>> Start GIVEN INFORMATION

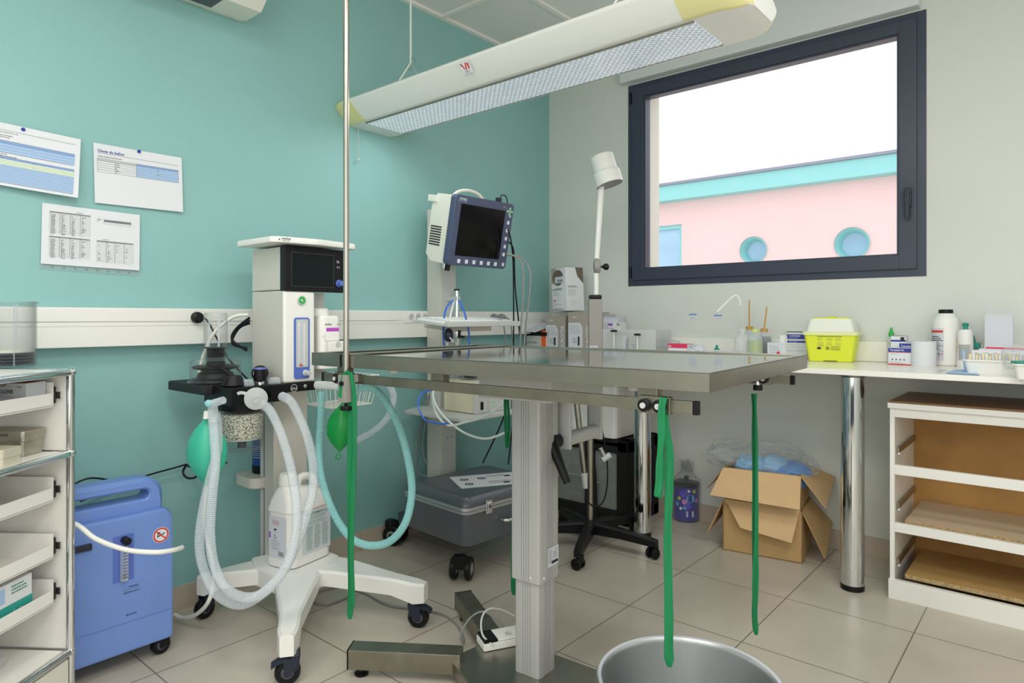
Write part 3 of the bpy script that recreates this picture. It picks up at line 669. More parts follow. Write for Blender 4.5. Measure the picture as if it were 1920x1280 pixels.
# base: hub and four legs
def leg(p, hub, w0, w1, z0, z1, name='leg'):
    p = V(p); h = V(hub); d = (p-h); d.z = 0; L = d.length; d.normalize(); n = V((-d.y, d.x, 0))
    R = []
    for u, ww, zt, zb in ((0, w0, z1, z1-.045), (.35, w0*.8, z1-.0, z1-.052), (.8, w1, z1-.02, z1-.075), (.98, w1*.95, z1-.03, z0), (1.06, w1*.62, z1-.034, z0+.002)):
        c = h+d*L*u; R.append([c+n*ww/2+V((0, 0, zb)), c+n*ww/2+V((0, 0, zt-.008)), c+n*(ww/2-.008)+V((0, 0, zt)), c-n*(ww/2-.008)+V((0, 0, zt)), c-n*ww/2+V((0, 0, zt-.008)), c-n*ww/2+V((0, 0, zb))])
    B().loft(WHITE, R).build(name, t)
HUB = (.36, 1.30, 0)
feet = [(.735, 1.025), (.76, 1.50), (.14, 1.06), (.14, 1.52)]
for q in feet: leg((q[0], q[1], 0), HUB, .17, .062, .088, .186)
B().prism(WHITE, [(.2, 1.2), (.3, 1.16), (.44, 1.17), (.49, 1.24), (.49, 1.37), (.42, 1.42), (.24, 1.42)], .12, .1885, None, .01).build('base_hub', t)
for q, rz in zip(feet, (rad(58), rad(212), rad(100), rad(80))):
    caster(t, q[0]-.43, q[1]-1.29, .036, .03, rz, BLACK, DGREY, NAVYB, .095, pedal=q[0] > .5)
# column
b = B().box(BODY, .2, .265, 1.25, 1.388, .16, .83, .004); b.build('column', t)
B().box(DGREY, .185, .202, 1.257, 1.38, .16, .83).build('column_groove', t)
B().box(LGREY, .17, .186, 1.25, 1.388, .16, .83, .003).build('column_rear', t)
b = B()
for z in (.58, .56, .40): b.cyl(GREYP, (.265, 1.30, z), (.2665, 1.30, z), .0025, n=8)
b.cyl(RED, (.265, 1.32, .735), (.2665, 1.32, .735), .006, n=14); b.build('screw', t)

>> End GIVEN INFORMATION
>> Start GIVEN INFORMATION

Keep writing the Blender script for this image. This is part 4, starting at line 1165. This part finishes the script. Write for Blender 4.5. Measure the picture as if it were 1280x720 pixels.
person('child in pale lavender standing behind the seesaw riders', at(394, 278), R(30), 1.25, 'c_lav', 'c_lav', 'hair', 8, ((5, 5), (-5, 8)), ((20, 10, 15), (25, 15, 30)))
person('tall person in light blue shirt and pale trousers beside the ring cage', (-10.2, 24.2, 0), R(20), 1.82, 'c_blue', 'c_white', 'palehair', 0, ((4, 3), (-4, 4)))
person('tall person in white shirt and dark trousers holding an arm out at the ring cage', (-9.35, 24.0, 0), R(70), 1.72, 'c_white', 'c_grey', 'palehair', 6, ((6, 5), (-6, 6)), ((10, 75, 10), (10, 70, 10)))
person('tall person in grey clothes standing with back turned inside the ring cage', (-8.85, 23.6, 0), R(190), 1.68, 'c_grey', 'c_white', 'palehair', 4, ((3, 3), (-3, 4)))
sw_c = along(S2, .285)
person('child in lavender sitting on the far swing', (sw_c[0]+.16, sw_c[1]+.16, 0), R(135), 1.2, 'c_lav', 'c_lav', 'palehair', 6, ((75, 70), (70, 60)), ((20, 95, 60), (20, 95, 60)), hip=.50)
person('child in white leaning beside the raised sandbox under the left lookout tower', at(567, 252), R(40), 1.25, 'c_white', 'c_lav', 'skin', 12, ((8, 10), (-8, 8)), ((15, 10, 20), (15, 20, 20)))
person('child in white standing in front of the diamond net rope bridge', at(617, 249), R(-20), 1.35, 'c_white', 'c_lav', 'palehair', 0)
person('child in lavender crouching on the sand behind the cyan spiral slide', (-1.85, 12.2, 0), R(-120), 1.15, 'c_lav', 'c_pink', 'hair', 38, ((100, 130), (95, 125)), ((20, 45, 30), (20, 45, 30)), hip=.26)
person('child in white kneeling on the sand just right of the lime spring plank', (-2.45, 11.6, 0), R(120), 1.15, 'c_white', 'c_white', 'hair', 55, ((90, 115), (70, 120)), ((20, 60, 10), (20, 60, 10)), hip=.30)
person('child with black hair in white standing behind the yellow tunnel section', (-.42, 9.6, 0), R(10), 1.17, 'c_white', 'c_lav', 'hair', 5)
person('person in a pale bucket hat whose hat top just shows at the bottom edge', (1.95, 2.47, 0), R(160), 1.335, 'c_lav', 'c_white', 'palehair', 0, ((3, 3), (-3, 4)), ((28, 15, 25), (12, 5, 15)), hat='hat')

>> End GIVEN INFORMATION
>> Start GIVEN INFORMATION

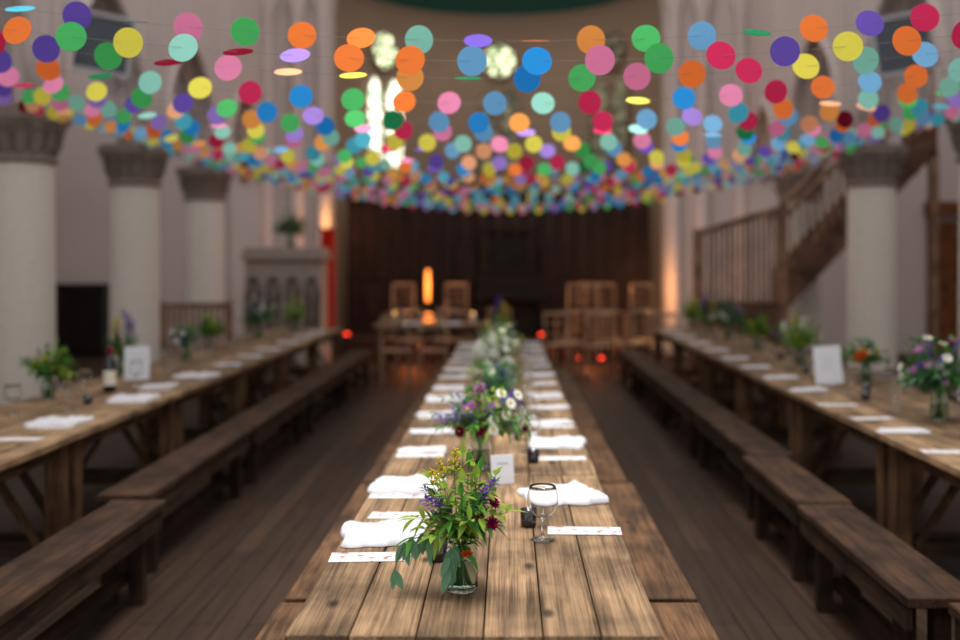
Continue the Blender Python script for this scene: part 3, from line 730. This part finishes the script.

>> End GIVEN INFORMATION

### SHORT PROBLEM:
Find each line holding the string "pixels" and copy it out.

### ANSWER TO THIS EXERCISE:
Write part 3 of the bpy script that recreates this picture. It picks up at line 669. More parts follow. Write for Blender 4.5. Measure the picture as if it were 1920x1280 pixels.
Keep writing the Blender script for this image. This is part 4, starting at line 1165. This part finishes the script. Write for Blender 4.5. Measure the picture as if it were 1280x720 pixels.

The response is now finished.